The ride that tricked me into the Tatanka.
My Lovely and the Boy decided to take a trip to Miami to see family, which left me home to my own devices, which meant either going to bed by 9 so I could ride in the morning before work OR riding until dark every day they were gone. And, I went out and peeled off a 70 mile mountain bike ride and turned around the next morning for a nice, windy 35 mile road jaunt, so I thought I might be able to pull off the Tatanka, so I signed up.

And the second I hit send on the PreRace sign up page, I wondered what the hell I got myself into, but it was too late now. Well, I suppose I could have just not gone, but I don't think I've ever signed up for anything and not seen it through, so a few more "training" rides and it would be race day.

The morning of the race came WAY to early, getting up at 3 so I can eat, get dressed and be to Sturgis by 4:30'ish (yes, 4:30 AM) to get signed in and be ready to roll by 5, all of which seemed to ggo off without a hitch.  After a quick talk by the race director, Kevin Forrester, we were off and riding.  We had a police escort to Ft. Meade and then it was 5 miles of gravel road to the Alkali Creek trailhead where we hit singletrack and the Centennial trail.  Everyone had settled into their "positions" at this point and I was floating somewhere around mid-pack climbing Bulldog.  But that wouldn't last for long.  Half way up the first climb, something decidedly did NOT feel right and I pulled over to find my rear tire was extremely low.  7 or so miles into a 100 mile day and a flat?  Not cool man, but no panic, there were a lot of hours and miles to go so no need to freak, even if almost EVERYONE passed me at this point.  I pulled the tube to find a hole in the tread of the tire as well.  A boot made from a Clif Shot Blok wrapper, a new tube and I was on my way.  If this were my only issue of the day, I'd be set.

Between flats somewhere before
Dalton Lake (courtesy of Les Heiserman)
If it were my only issue of the day, I would have been set, but for some reason the Flat-Gods were frowning upon me on this day and it would be my first of four flats.  Yes, I said FOUR flats.  After I got through the Elk Creek area of this first leg of the race and was climbing once again, I felt that tel tale sign that something was amiss only to pull over and find my tire losing pressure once again.  At this point I thought it was leaking slowly enough that I could just add some air and make it into the aid station at Dalton Lake and I'd fix it good and proper there, so I did.  I pulled over and pumped it up as all those people that I passed back, passed me once again.  And off I went only to have it pinch flat about 3 miles later.  This time, obviously, I had to fix it all the way, so off came the tire, I patched it, reinstalled it only to discover there was another hole somewhere in the tube, so off it came yet again for another patch, reinstallation and fill-up, which did the trick (mostly).  At this point I was SUPER frustrated with the way things were going and contemplated bailing once I got to Dalton.
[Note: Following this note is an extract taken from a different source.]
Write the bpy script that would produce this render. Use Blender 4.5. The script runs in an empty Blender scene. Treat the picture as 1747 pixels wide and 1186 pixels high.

As I rolled to the aid station, I saw my Lovely and my mom anxiously waiting and I am sure wondering what had happened to me.  As I explained they got me some food, a tube and a tire that I had stowed in the truck, which was good foresight on my part I guess.  I replaced everything and after eating I knew I couldn't bail just yet, so away I went and I would fend off the wrath of the Flat-Gods the rest of the day.  Actually, it was the end of any major mechanical issues the remainder of the ride, save for a few dropped chains and the like, so any issues I had were all my doing and not able to be blamed on an inanimate object.

Finishing the race!
(courtesy of BH
I won't bore you with details of the rest of the race like I made it here in this much time or to this spot in this much time, but I will say this about the Tatanka 100; if the first half was physically tough as it was a lot of rocky singletrack with steeper, albeit shorter, climbing, then the second half was a LOT more mentally tough with long, gradual but sustained climbs.  Once the ride got to the Mickelson Trail, it was a mind game with yourself on how you could keep going to finish this ride.  There wasn't much to take your mind off the monotony of just endless pedaling.  Oh sure, there is amazing scenery, cool old mountain towns like Rochford and the occasional day tripper that would roll by and give you a word of encouragement, but mostly you were alone with your thoughts and a playlist on your iPod that was getting on your nerves.

Profile of the day.
102.5 miles and 15+ hours later I rolled across the line at Woodle Field in Sturgis with a smile on my face knowing I just did one of the toughest mountain bike rides that anyone could do.  I was super happy that I finished despite the issues earlier in the day, but if you asked me in those minutes after the race if I would do it again, the answer would have been a resounding no.  Hell, at that point I wasn't gonna do another race until the Dakota Five-O on Labor Day weekend.  But, now I am signed up for the BAM (which is basically the same section of course, but backwards, on which I flatted all those times) which is this weekend, and the Black Hills Back 40 in a few weeks and I am already starting to look forward to the 2nd Annual Tatanka 100.  You can be sure I'll be there, with a new rear tire and a LOT of spare tubes.